Billy Graham

On February 21 of this year, the American evangelist Billy Graham passed into heaven, after 99 years of life and more than sixty years of Christian ministry. In that time, he reached more than 210 million people (face-to-face and by satellite feeds) in 185 countries and territories on six continents.

Those efforts began in 1947 by preaching to 6,000 people in Grand Rapids, Michigan, and grew from there. They included 155,000 people in Moscow, one quarter of whom came to the altar to accept Jesus Christ, a fourteen-day experience at Madison Square Garden in New York, and 1.1 million people at one time in Seoul, Korea in 1973. Given the global impact of Billy Graham’s ministry, we can certainly say he shared the gospel with the world – but if so, it was delivered one person at a time.

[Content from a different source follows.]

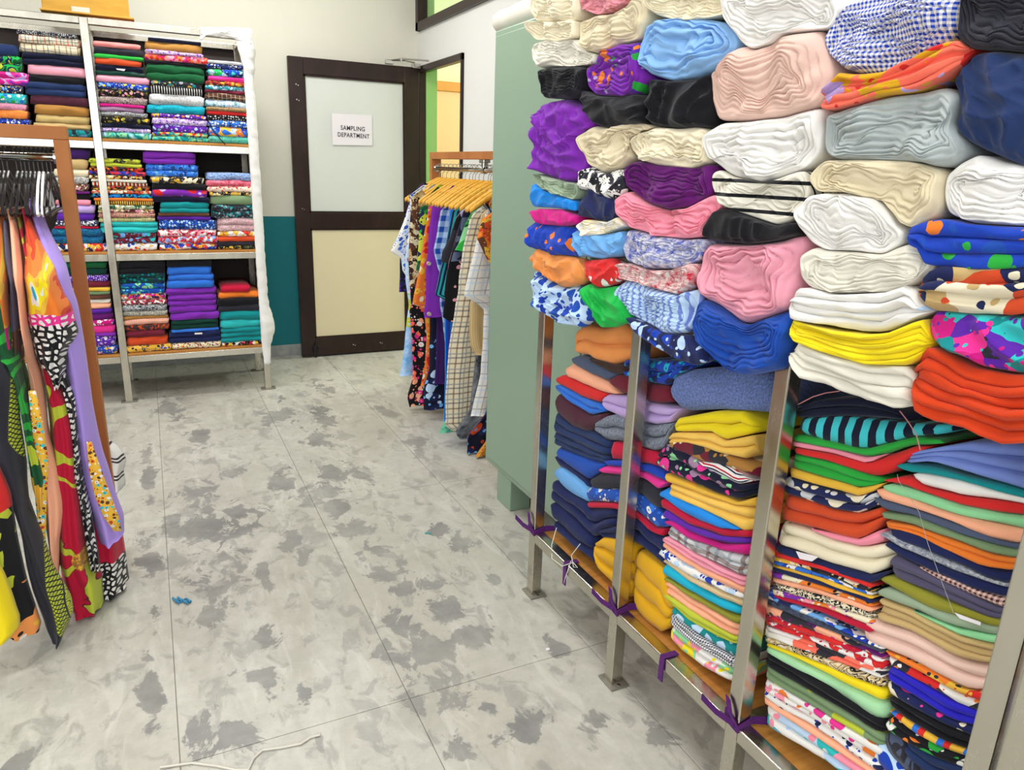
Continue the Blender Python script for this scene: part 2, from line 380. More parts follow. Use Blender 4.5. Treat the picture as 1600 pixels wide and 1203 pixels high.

Like many church ministers, I distrusted most traveling evangelists for their divisive ideology, but Billy Graham was different. He was the only one who asked converts to join an established church, and who connected with area clergy where a mission was going to take place. His Advance Team would meet with local ministers and prepare them to receive a possible sea of new converts who might have zero experience with church culture. He respected Christians across the theological spectrum from conservative to progressive, and because of that he stood out.

Billy Graham was inclusive in another way, too. He became friend and personal counselor to U.S. Presidents, politicians, celebrities, athletes, and other leaders. He also changed his mind a few times on hot-potato public issues, after pondering the Bible, considering all sides, and listening to his heart. When I was pastoring he called his evangelistic campaigns “crusades,” but later he called them “missions,” to avoid the offensive connotation of “crusade” among people of the Muslim faith. In the days when televangelists were being exposed for criminal and unethical behavior, he founded an ethics committee to hold all evangelists accountable.

Best of all were some of the things he said about God’s love and forgiveness, and the role we are called to fill. For example:

  • “Being a Christian is more than just an instantaneous conversion – it is a daily process whereby you grow to be more and more like Christ.”
  • “It is the Holy Spirit’s job to convict, God’s job to judge, and my job to love.”
  • “Mountaintops are for views and inspiration, but fruit is grown in the valleys.”
  • “God has given us two hands: one to receive with and the other to give with.”

We can thank God for Billy Graham’s life, ministry, and legacy.